Substandard housing is defined as: (1) Units lacking complete
plumbing; and (2) Overcrowded (1.01 or more per room).
In addition to recommending the total number of units, the
analyst must provide a recommendation for the unit mix, which must
be supported by appropriate documentation, e.g., statistics on the
growth rate of renter households by household size, information on
the absorption rate of recently completed rental units, vacancy
rates by unit size, etc.
* * * * *
I. * * *
The market area will be the community where the project will be
located and only those outlying rural areas which will be impacted
by the project (excluding all other established communities). The
market area must be realistic. The criteria should be described by
the analyst. When a difference of opinion exists in the market area
determined by RHS personnel and the market analyst, the market area
established by RHS will prevail. Except in specific cases of
congregate housing projects where an expanded market may be
justified, the market area will not include the entire county (or
parish, township, or other subdivision). Any deviation from this
definition must be coordinated with the servicing office. The
analyst will discuss the market area in terms of its economic base
and how it relates to surrounding communities, the county, and the
State. For example, describe whether the market area is a small
agricultural community, the county seat, a trade center, a seasonal
recreational area, and so forth. A map showing the market area is
required. The following is an example of a market area description:
* * * * *
III. * * *
The data presented in this section must be accompanied by
analytical text which discusses the significance of the data and its
relationship to the proposed housing.
* * * * *
B. * * *
3. Households. Provide a breakdown of households by town, market
area, and county for the last 2 census years, a current year
estimate, and a 2-year projection. Identify the source/method for
the current year estimate and the 2-year projection.
----------------------------------------------------------------------------------------------------------------
In group Persons per
Year Population quarters Households household
----------------------------------------------------------------------------------------------------------------
1980
1990
19____
PROJECTED: 19____ (2 years)
----------------------------------------------------------------------------------------------------------------
* * * * *
7. Households by size. Provide the number of households by
household size and tenure in the town and market area. This data
should be used in conjunction with the unit mix of existing
comparable units (Section III. C. of this exhibit) to determine the
appropriate unit mix for the proposed complex.
[[Page 1161]]
------------------------------------------------------------------------
Total
Household size households Owner Renter
------------------------------------------------------------------------
1 person
2 person
3 person
4 person
5 person
6 person
7 person
8 person
9 person
10 person
------------------------------------------------------------------------
* * * * *
C. * * *
2. Housing stock. Provide, by tenure (owner/renter), the number
of units and the vacancy rates for single family homes, mobile
homes, multi-family units, and substandard units, from the 2 most
recent census years.
Example:
--------------------------------------------------------------------------------------------------------------------------------------------------------
Single family Vacancy rate Mobile home Vacancy rate
Year -------------------------------------------- Multi- Vacancy -------------------------------------------
Own Rent Own Rent family rate Own Rent Own Rent
--------------------------------------------------------------------------------------------------------------------------------------------------------
1980
1990
--------------------------------------------------------------------------------------------------------------------------------------------------------
3. Existing rental housing. The analyst must determine where the
proposed project will fit into the present housing stock. To
accomplish this, the analyst will survey the existing units and
discuss if the units:
(a) Are generally comparable with the proposed units in rents
and amenities;
(b) Are less than desirable because of age or upkeep;
(c) Are inconveniently located;
(d) Do not provide the appropriate bedroom mix for the community
need, etc.
* * * * *
IV. Housing demand forecast.
The analyst must provide a projection of the rental housing
needs for a specified forecast period, which may not be longer than
2 years from the date the market analysis is completed or updated.

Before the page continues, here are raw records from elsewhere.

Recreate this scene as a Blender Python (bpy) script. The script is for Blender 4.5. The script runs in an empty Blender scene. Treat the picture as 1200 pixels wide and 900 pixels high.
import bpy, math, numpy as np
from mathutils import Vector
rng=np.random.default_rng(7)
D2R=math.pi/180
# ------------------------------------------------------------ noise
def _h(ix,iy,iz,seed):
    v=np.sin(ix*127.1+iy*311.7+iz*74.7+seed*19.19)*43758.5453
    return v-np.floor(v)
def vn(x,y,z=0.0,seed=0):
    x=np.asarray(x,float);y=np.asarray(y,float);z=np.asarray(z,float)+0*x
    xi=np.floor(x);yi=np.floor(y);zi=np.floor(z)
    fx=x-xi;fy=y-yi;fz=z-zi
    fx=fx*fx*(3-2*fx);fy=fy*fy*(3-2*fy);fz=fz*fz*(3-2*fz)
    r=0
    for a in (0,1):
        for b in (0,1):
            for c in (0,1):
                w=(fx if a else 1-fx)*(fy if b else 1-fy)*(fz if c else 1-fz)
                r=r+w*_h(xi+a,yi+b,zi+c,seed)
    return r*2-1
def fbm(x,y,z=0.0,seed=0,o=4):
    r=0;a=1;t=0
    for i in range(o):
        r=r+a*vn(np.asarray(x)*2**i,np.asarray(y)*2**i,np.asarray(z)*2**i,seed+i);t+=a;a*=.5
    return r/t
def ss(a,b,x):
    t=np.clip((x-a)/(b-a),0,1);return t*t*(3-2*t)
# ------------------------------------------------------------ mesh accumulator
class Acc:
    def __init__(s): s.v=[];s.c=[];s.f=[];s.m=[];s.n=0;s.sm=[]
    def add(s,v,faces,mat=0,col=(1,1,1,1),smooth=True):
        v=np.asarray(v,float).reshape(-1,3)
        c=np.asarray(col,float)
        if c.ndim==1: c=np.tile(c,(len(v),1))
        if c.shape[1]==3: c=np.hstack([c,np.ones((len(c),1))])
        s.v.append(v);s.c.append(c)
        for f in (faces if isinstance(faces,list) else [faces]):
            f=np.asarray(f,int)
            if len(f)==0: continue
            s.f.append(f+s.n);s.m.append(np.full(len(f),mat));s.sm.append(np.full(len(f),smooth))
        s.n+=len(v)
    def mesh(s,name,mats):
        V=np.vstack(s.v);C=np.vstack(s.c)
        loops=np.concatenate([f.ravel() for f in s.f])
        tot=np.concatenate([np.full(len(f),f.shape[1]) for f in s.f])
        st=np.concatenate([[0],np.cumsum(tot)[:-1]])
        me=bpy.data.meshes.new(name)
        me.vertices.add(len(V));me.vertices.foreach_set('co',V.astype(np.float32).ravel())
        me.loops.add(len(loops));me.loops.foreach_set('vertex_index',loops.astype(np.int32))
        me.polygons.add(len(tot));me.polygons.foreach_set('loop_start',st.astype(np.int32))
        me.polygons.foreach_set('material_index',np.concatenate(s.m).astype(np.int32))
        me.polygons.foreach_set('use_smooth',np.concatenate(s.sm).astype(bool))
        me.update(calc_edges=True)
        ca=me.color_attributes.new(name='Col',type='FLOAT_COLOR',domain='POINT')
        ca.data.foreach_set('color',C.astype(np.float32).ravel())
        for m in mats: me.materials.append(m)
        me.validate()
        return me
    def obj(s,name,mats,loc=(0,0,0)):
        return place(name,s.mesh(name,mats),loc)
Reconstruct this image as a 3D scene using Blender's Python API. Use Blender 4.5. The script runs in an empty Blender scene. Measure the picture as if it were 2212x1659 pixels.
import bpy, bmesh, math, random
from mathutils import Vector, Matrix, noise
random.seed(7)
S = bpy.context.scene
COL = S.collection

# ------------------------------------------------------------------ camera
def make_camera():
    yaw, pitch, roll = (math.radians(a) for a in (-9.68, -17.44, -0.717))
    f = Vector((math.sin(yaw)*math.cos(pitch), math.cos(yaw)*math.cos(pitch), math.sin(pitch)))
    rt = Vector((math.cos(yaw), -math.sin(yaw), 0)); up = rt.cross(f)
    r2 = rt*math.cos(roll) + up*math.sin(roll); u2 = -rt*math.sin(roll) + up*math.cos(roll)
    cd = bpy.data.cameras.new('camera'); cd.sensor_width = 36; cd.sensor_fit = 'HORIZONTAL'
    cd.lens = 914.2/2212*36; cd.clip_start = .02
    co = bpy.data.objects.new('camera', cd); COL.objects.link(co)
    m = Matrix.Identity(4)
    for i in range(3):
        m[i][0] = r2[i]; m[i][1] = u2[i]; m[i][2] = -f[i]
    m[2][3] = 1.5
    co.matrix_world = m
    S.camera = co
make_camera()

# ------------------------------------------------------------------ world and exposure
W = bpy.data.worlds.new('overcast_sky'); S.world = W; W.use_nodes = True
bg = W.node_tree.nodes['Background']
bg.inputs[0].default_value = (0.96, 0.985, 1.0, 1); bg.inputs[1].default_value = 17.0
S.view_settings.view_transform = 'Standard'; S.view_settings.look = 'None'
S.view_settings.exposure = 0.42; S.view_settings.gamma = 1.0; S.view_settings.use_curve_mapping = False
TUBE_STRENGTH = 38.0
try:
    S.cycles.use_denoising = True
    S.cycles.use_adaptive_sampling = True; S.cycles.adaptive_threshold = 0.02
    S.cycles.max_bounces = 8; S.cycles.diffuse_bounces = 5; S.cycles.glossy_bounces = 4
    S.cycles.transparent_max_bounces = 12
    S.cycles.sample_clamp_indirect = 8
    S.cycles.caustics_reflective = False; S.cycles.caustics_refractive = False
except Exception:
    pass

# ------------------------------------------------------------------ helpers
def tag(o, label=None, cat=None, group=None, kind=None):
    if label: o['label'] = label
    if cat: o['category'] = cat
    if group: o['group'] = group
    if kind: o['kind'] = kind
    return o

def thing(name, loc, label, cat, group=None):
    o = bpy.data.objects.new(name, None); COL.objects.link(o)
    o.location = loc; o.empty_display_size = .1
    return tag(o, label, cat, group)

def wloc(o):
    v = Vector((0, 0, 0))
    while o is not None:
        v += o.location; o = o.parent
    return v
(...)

The source and method used in estimating the current number of
households and projecting the number of households for the forecast
period must be stated. The analyst must include a recommendation for
the number of units needed based on the low-income housing tax
credit (LIHTC) rents and income limits if the applicant is applying
for LIHTC; the number of units that can be supported with and
without rental assistance; and the recommended bedroom mix. The
recommendation for the number of units must take into consideration
the expected sources of demand (i.e., household growth, households
in substandard rental units), current and projected economic
conditions, the absorption rates of recently completed units, and
the vacancy rate of comparable units.
Calculation of Demand
------------------------------------------------------------------------
Town Market area
------------------------------------------------------------------------
a. Total renter households based on current
estimate plus 2-year projection (for
elderly proposals, total age-eligible
renter households)......................... ________ ________
b. RHS income eligible:
X ________%............................. ________ ________
LIHTC income eligible:
X ________%............................. ________ ________
RA income eligible:
X ________%............................. ________ ________
c. Plus vacancy rate of 5 percent of:
RHS income eligible renter households... ________ ________
LIHTC income eligible renter households. ________ ________
RA income eligible renter households.... ________ ________
d. Total demand (RHS)....................... ________ ________
Total demand (LIHTC).................. ________ ________
Total demand (RA)..................... ________ ________
e. Less number of comparable units.......... ________ ________
f. Less number of units under construction
or in the planning stage................... ________ ________
g. Net demand (RHS)......................... ________ ________
Net demand (LIHTC)...................... ________ ________
Net demand (RA)......................... ________ ________
h. Recommended number of units.............. ________ ________
i. Recommended number RA units.............. ________ ________
j. Recommended number of units by unit size
based on the size of income eligible renter
households and the existing supply of units
by bedroom size:...........................
[[Page 1162]]
1-Bedroom ________
2-Bedroom ________
3-Bedroom ________
4-Bedroom ________
5-Bedroom ________
The source and/or methodology for the estimated and projected number
of renter households: ________________
------------------------------------------------------------------------
Dated: January 2, 1996.
Jill Long Thompson,
Under Secretary, Rural Economic and Community Development.